H1) Increasing logjam longitudinal distribution density enhances
transient storage
Results from the flume support our hypothesis that an increase in logjam
longitudinal distribution density enhances the magnitude of transient
storage. We observed an increase in skew and mean arrival time in the
flume results with an increase in logjam longitudinal distribution
density (Figure 2). Tukey adjusted pairwise comparisons between mean
arrival time and the number of jams indicated slower advection with more
jams (p<0.0001). In other words, not surprisingly, more
logjams in the flume result in slower movement of the tracer down the
channel. Pairwise comparisons between skew and the number of jams
indicate an increase in skew with more jams present
(p<0.0001), meaning that more jams increase retention.
Numerical modeling simulations further support this hypothesis.

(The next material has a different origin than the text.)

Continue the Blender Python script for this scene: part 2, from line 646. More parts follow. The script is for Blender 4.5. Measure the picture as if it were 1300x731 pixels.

Increasing the longitudinal distribution density of logjams results in a
greater extent of hyporheic zone (Figure 3). Mean subsurface arrival
time and skew both increase with the addition of multiple logjams in the
numerical model (Figure 2). We see a 14% increase in hyporheic exchange
fluxes with multiple jams present compared to a single jam at low flow
and a 2% increase in hyporheic exchange at high flow (Supplemental
Table 5). Multiple successive jams provide more pervasive exchange by
distributing the head drop at each jam, leading to distributed but
shallow flow paths (Figure 3). Thus, greater logjam longitudinal
distribution density facilitates more surface water storage as well as
downwelling into the subsurface (Figure 4).